I grew up five minutes away from Chaffey and, more importantly, I knew how to get there, so, obviously, it was my number one choice.  While I went into Chaffey completely clueless as to how I was supposed to succeed in college, I had the great good fortune to end up in a freshmen composition course taught by S. Kay Murphy.  It was Kay’s first time teaching a college course and it was my first semester in college, so we were a perfect pair.  More than that, Kay saw something in my writing that I had never seen before.

Potential.

She spent the semester encouraging me and my writing and I, in turn, applied myself—really and truly—for the first time as a student, college or otherwise.  With her encouragement I discovered a love for writing that seemed to come from the same place that my love for art and drawing had once come from.  Interestingly enough, that same year I took a U.S. history class, which assigned, among other books, The Jungle by Upton Sinclair.

It’s important to note that I was not a reader growing up.  If it wasn’t a comic book or Pro Wrestling Illustrated, I had no interest in reading it.  So, when I was assigned to read The Jungle—which is around 400 pages with teeny-tiny font—and only given a month to do it, I was terrified.  For reasons that I can scarcely articulate, something triggered in my brain soon after I began reading The Jungle and, without meaning to, I finished Sinclair’s seminal novel in three days.  So in just under a year, at the age of nineteen, I discovered a love for reading and writing.

A few years would pass before I decided to study English, but even when that time came, I didn’t know what I would do with a degree in English.  All that made sense was becoming a high school teacher.  As I was preparing to graduate from Chaffey and transfer to Cal State San Bernardino, I went to see my counselor for a State-of-the-Union-type sit down.  He asked what I wanted to do with an English degree and I told him I would teach high school.
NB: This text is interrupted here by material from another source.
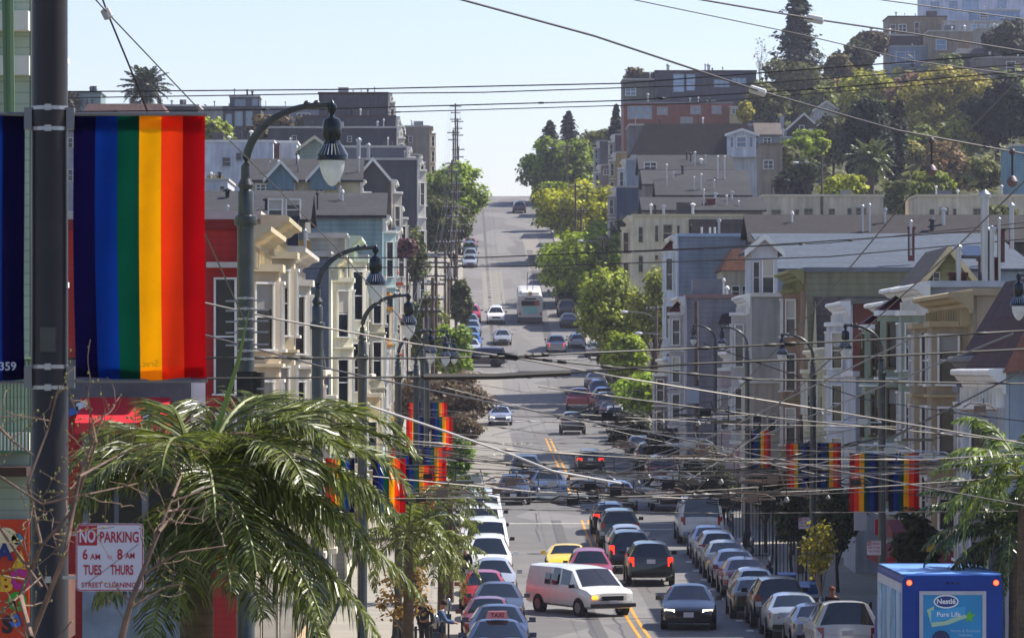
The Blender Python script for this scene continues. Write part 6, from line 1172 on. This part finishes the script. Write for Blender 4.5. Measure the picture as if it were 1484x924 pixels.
HWP = [(848, 704), (862, 716), (892, 710), (918, 714), (944, 716), (968, 700), (1006, 716), (1036, 716), (1070, 712), (1090, 718), (815, 712), (780, 706), (1388, 708), (1408, 700), (1452, 698), (1478, 700), (1046, 648), (1022, 600), (1056, 612), (690, 690), (720, 712), (760, 722), (800, 700), (845, 690), (870, 712), (900, 706), (925, 695), (960, 712), (990, 700), (1020, 660), (1040, 604), (1012, 612), (1050, 720), (1085, 700), (880, 598), (888, 604), (960, 605), (905, 640), (1105, 714), (640, 712), (610, 720), (1140, 720), (1290, 650), (1330, 640), (1420, 590), (1240, 700), (1380, 700), (1440, 705), (1460, 700), (1000, 640), (1015, 648), (1030, 640), (975, 690), (985, 696), (1010, 690), (1030, 700), (1045, 696), (915, 690), (890, 684), (870, 690), (855, 700), (940, 690), (905, 716), (885, 722), (860, 720), (950, 700), (700, 722), (675, 716), (1100, 690), (1120, 695), (1160, 712), (1200, 716), (1400, 712), (1425, 708), (1470, 712), (1250, 606), (1190, 598), (620, 690), (660, 700), (980, 722), (830, 722), (935, 724), (740, 700), (1064, 680), (1345, 655)]
for i, (px, py) in enumerate(HWP): hardware(px, py + random.uniform(-4, 4), random.uniform(95, 125), (0, 2, 0, 1, 0)[i % 5], i)
for i, (a, b_) in enumerate((((560, 722), (1100, 706)), ((600, 735), (1484, 740)), ((540, 690), (1000, 722)), ((640, 748 - 20), (1484, 702)), ((880, 720), (1484, 690)), ((840, 600), (1300, 618)), ((600, 668), (1484, 655)), ((780, 560), (1484, 640)), ((700, 610), (1100, 600)), ((900, 660), (1484, 680)), ((560, 640), (900, 655)), ((640, 560), (1200, 690)))):
    lb = ['lowest sagging pale cable over the left banners and junction', 'long level cable just above the white vans and right palm', 'cable sloping down from the left banners into the tangle', 'thick pale feeder rising toward the right edge over the palm', 'dark feeder bundle over the right palm', 'short level cable through the upper fittings', 'level cable through the upper part of the right banners', 'thin cable sloping over the round green tree', 'thin cable over the dark uphill car', 'cable crossing the right banners low down', 'thin cable across the stop lettering', 'long sloping thin cable crossing the road centre'][i]
    wire(lb, [(a[0], a[1], 96 + i), ((a[0] + b_[0]) / 2, (a[1] + b_[1]) / 2 + 6, 98 + i), (b_[0], b_[1], 100 + i)], random.choice((.008, .011, .016)), random.choice((WIREL, WIREM, WIRE)))
# utility wires along the left pole row
for k, (dx, dz) in enumerate(((-.9, -.3), (-.4, -.3), (.4, -.3), (.9, -.3), (-.7, -1.3), (.7, -1.3))):
    pts = []
    for px, D, y in ((618, 262, 440), (627, 305, 402), (645, 415, 345), (654, 500, 295), (655, 575, 232), (657, 640, 188), (660, 702, 150)):
        q = P(px, y, D); pts.append(q + Vector((dx, 0, dz)))
    o = MB().tube(pts, .011, 4).build('power_line', WIREM); tag(o, 'power line strung between the utility poles up the left kerb', 'cable', 'power lines on the utility poles')
# ---------------------------------------------------------------- street furniture & people
def meter(label, x, y):
    g = T(x, y) + .14; r = thing('parking_meter', label, 'parking meter', (x, y, g)); MB().tube([(x, y, g), (x, y, g + 1.05)], .035, 8).build('post', mat('3c4044', .4, .5), r); MB().lathe([(.06, 1.05), (.09, 1.1), (.1, 1.25), (.09, 1.36), (.05, 1.44), (.01, 1.46)], (x, y, g), 12).build('meter_head', mat('8a8f94', .25, .8), r, smooth=50); MB().box(x - .09, x + .09, y - .05, y + .05, g + .72, g + .95).build('coin_box', mat('22354a', .4), r)
for px, D, lb in ((650, 147, 'silver domed parking meter behind the people on the left pavement'), (641, 139, 'parking meter next to the person in blue'), (632, 134, 'low parking meter at the bottom left kerb'), (592, 128, 'parking meter near the palm trunk'), (1090, 192, 'parking meter with blue collar on the right kerb'), (1117, 178, 'parking meter between the right kerb cars and fence'), (1058, 212, 'yellow topped parking meter by the ladder van'), (1190, 148, 'parking meter beside the person in black')):
    meter(lb, (px - U0) * D / F, D)
def fence(label, px0, px1, D, h=1.5, n=14):
    a = P(px0, 0, D); b_ = P(px1, 0, D); g = T(a.x, D) + .14; r = thing('iron_fence', label, 'fence', ((a.x + b_.x) / 2, D, g)); m = MB()
    for i in range(n + 1): x = a.x + (b_.x - a.x) * i / n; m.tube([(x, D, g), (x, D, g + h)], .018 if i % 4 else .045, 5)
    m.build('bars', BLACK, r); m = MB()
    for z in (.15, h - .1): m.tube([(a.x, D, g + z), (b_.x, D, g + z)], .022, 5)
    m.build('rail', BLACK, r)
fence('black iron fence panels beside the ladder van', 1062, 1120, 200, 2.6, 12); fence('black iron fence panels behind the blue bins', 1125, 1190, 178, 2.2, 12); fence('low railing near the bare sapling', 1195, 1262, 150, 1.2, 12); fence('low grey railing on the left pavement near the palms', 580, 625, 137, 1.0, 8)
def bin_(label, px, D, h='1c4f8c'):
    c = P(px, 0, D); g = T(c.x, D) + .14; r = thing('wheelie_bin', label, 'bin', (c.x, D, g)); x = c.x
    m = MB(); m.add([(x - .26, D - .3, g), (x + .26, D - .3, g), (x + .26, D + .3, g), (x - .26, D + .3, g), (x - .32, D - .38, g + 1), (x + .32, D - .38, g + 1), (x + .32, D + .38, g + 1), (x - .32, D + .38, g + 1)], [(3, 2, 1, 0), (4, 5, 6, 7), (0, 1, 5, 4), (1, 2, 6, 5), (2, 3, 7, 6), (3, 0, 4, 7)]); m.build('bin_body', mat(h, .45), r)
    m = MB().extr([(x - .34, D - .42, g + 1.003), (x - .34, D + .4, g + 1.003), (x - .34, D + .4, g + 1.12), (x - .34, D - .42, g + 1.05)], (.68, 0, 0)); m.build('lid', mat(h, .4), r)
    MB().tube([(x - .3, D + .3, g + .12), (x + .3, D + .3, g + .12)], .12, 10).build('wheel', RUBBER, r)
bin_('tall blue wheelie bin, left of the pair on the right pavement', 1140, 172, '1d5a9c'); bin_('second blue wheelie bin standing nearer', 1160, 164, '1d5a9c'); bin_('black wheelie bin beside the blue ones', 1146, 160, '141618'); bin_('dark green bin by the black sport utility', 1178, 157, '26302c'); bin_('extra blue bin right of the pair', 1172, 166, '24568c')
c = P(856, 478, 437); g = T(c.x, 437) + .1; r = thing('stop_sign', 'red octagonal stop sign on a post at the upper corner', 'sign', (c.x, 437, g)); MB().tube([(c.x, 437.05, g), (c.x, 437.05, c.z + .3)], .04, 6).build('post', STEEL, r)
MB().extr([(c.x + .52 * math.cos(math.pi / 8 + k * math.pi / 4), 437, c.z + .52 * math.sin(math.pi / 8 + k * math.pi / 4)) for k in range(8)], (0, .02, 0)).build('sign_plate', mat('b01818', .5), r); text('sign_lettering', 'STOP', WHITE, .36, (c.x, 436.98, c.z), (math.pi / 2, 0, 0), r)
def board(name, label, cat, px0, px1, y0, y1, D, h, th=.12, em=0):
    a = P(px0, y1, D); b_ = P(px1, y0, D); o = MB().box(a.x, b_.x, D, D + th, a.z, b_.z).build(name, mat(h, .5)); return tag(o, label, cat)
board('hanging_sign', 'white blank hanging sign board under the nearest right banner', 'sign', 1238, 1256, 740, 768, 150, 'b8bcc4'); board('hanging_sign', 'pale sign board by the black gooseneck pole in the tree shade', 'sign', 995, 1013, 560, 584, 245, 'a8b0bc'); board('shop_sign', 'small vertical red sign at the side of the red awning', 'sign', 1268, 1276, 752, 775, 148, 'a81824'); board('hazard_sign', 'yellow square sign among the palm leaves at right', 'sign', 1343, 1356, 786, 799, 120, 'b08a14')
a = P(1285, 0, 150); b = MB().extr([(a.x, 150, P(0, 752, 150).z), (a.x, 148, P(0, 768, 150).z), (a.x, 148, P(0, 776, 150).z), (a.x, 150, P(0, 776, 150).z)], (P(1385, 0, 150).x - a.x, 0, 0)); tag(b.build('shop_awning', mat('7a1018', .7)), 'long dark red shop awning on the right pavement', 'awning')
# people
def person(label, px, D, gz=None, shirt='1c2230', trousers='23242a', hair='2a1c14', skin='9c6a50', face=180, lean=0, arm=0, stride=.12, female=False):
    x = (px - U0) * D / F; g = T(x, D) + (.14 if not (XL < x < XR) else 0); r = thing('person', label, 'person', (x, D, g)); r.rotation_euler = (0, 0, math.radians(face))
    def skin_obj(name, J, E, m, rs):
        me = bpy.data.meshes.new(name); me.from_pydata([J[k] for k in J], [(list(J).index(a), list(J).index(b)) for a, b in E], []); me.materials.append(m); o = bpy.data.objects.new(name, me); COL.objects.link(o); o.parent = r
        md = o.modifiers.new('skin', 'SKIN'); me.skin_vertices[0].data[0].use_root = True
        for i, k in enumerate(J): me.skin_vertices[0].data[i].radius = (rs[k], rs[k] * (.72 if k in ('pel', 'wa', 'ch') else 1)); me.skin_vertices[0].data[i].use_root = i == 0
        md.use_smooth_shade = True; s = o.modifiers.new('sub', 'SUBSURF'); s.levels = 2; s.render_levels = 2; return o
    ln = lean; sp_ = lambda z, y=0: (0, y - math.sin(ln) * max(0, z - .95), .95 + (z - .95) * math.cos(ln) if z > .95 else z)
    def up(x_, z): q = sp_(z); return (x_, q[1], q[2])
    J = dict(pel=(0, 0, .95), wa=up(0, 1.12), ch=up(0, 1.36), nk=up(0, 1.5), hd0=up(0, 1.6), hd1=up(0, 1.72))
    rs = dict(pel=.15, wa=.13, ch=.165, nk=.06, hd0=.085, hd1=.08); E = [('pel', 'wa'), ('wa', 'ch'), ('ch', 'nk'), ('nk', 'hd0'), ('hd0', 'hd1')]
    for s, sg in (('l', -1), ('r', 1)):
        st_ = stride * sg; J.update({'hip' + s: (.1 * sg, 0, .88), 'kn' + s: (.11 * sg, -st_ * .5 - .02, .5), 'an' + s: (.12 * sg, st_, .09), 'to' + s: (.13 * sg, st_ - .17, .04)}); rs.update({'hip' + s: .1, 'kn' + s: .062, 'an' + s: .042, 'to' + s: .04}); E += [('pel', 'hip' + s), ('hip' + s, 'kn' + s), ('kn' + s, 'an' + s), ('an' + s, 'to' + s)]
        sh = up(.19 * sg, 1.42); el = (.25 * sg, sh[1] - .02 - arm * .14, sh[2] - .28); hn = (.25 * sg - .05 * sg, el[1] - .1 - arm * .16, el[2] - .24 + arm * .2); fi = (hn[0], hn[1] - .04 - arm * .06, hn[2] - .09 + arm * .06)
        J.update({'sh' + s: sh, 'el' + s: el, 'ha' + s: hn, 'fi' + s: fi}); rs.update({'sh' + s: .065, 'el' + s: .043, 'ha' + s: .03, 'fi' + s: .022}); E += [('ch', 'sh' + s), ('sh' + s, 'el' + s), ('el' + s, 'ha' + s), ('ha' + s, 'fi' + s)]
    skin_obj('body', J, E, mat(skin, .6), rs)
    top = {k: J[k] for k in ('pel', 'wa', 'ch', 'shl', 'ell', 'hal', 'shr', 'elr', 'har')}; skin_obj('jacket', top, [('pel', 'wa'), ('wa', 'ch'), ('ch', 'shl'), ('shl', 'ell'), ('ell', 'hal'), ('ch', 'shr'), ('shr', 'elr'), ('elr', 'har')], mat(shirt, .85), {k: rs[k] + .022 for k in top})
    tr_ = {k: J[k] for k in ('pel', 'hipl', 'knl', 'anl', 'hipr', 'knr', 'anr')}; skin_obj('trousers', tr_, [('pel', 'hipl'), ('hipl', 'knl'), ('knl', 'anl'), ('pel', 'hipr'), ('hipr', 'knr'), ('knr', 'anr')], mat(trousers, .85), {k: rs[k] + .018 for k in tr_})
    h = J['hd1']; b = MB().ball((h[0], h[1] + .015, h[2] + .0), (.098, .1), 10); local(b, 'hair', mat(hair, .8), r, 60)
    return r
person('person in a blue jacket leaning over beside the left parking meters', 631, 138, shirt='3c5478', trousers='1c1e26', face=90, lean=.35, arm=1)
person('person in dark clothes standing left of the one in blue', 615, 141, shirt='22262e', trousers='1a1a1e', face=160)
person('person in black walking beside the left parked vans', 674, 181, shirt='101012', trousers='101014', face=170, stride=.2)
person('person in black top on the right pavement by the bare sapling', 1206, 151, shirt='0e0f12', trousers='16161a', hair='7a3a1c', face=10)
person('person in dark coat on the right pavement beside the ladder van', 1052, 222, shirt='1c2030', trousers='14161c', face=180)
person('distant person by the left kerb behind the palms', 651, 205, shirt='2a2c34', trousers='20222a', face=0)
“You don’t want to do that.”

“Really?”

“No,” he said.  “Just stay in school for an extra two years and get a Master’s degree.  Then you can teach in a community college.”

“No kidding?”

I finished my Bachelor’s degree with relative ease, as the enthusiasm and motivation I discovered in Kay’s class was still going strong.  Graduate school was another story altogether, proving to challenge not only my intellect but my will.  It was tough and I’d love to tell you that I stuck it out for some noble reason, but the truth is I didn’t have a backup plan.  I had painted myself into a corner, so to speak.  In the absence of any other reasonable options, I managed to earn my Master’s degree in three years.

As I was finishing up my degree, I called the Language Arts department at Chaffey College to ask how I might get a job teaching there.  A month or so later I was interviewing for an adjunct teaching position.  About fifteen minutes into the interview, I was offered a couple of advanced composition classes to teach.  Before I knew it, I was holding two textbooks and a set of keys.  Classes would begin in three weeks, so I needed to start writing a syllabus.  The fact that I didn’t know how to write a syllabus was the least of my problems, as I didn’t know how to be an English professor.

I took the job anyway.

That was about five years ago.  I’ve learned a whole lot since then, much of it coming the hard way.  While I’m far from an expert, I feel like I’m pretty good at my job.  And, more than that, I also like to think I have some useful insights to offer college students and professors alike.

And that's why, from time to time, you can expect to read any number of posts here on Inside Martin regarding my life as a college professor. It’ll be a chance for me to share my stories, talk about my experiences, fill you in on some of my personal victories, as well as some of my more demoralizing defeats.  Even if you find that what I have to say here doesn’t make you a better student or teacher, hopefully you’ll find that you’re too amused to care.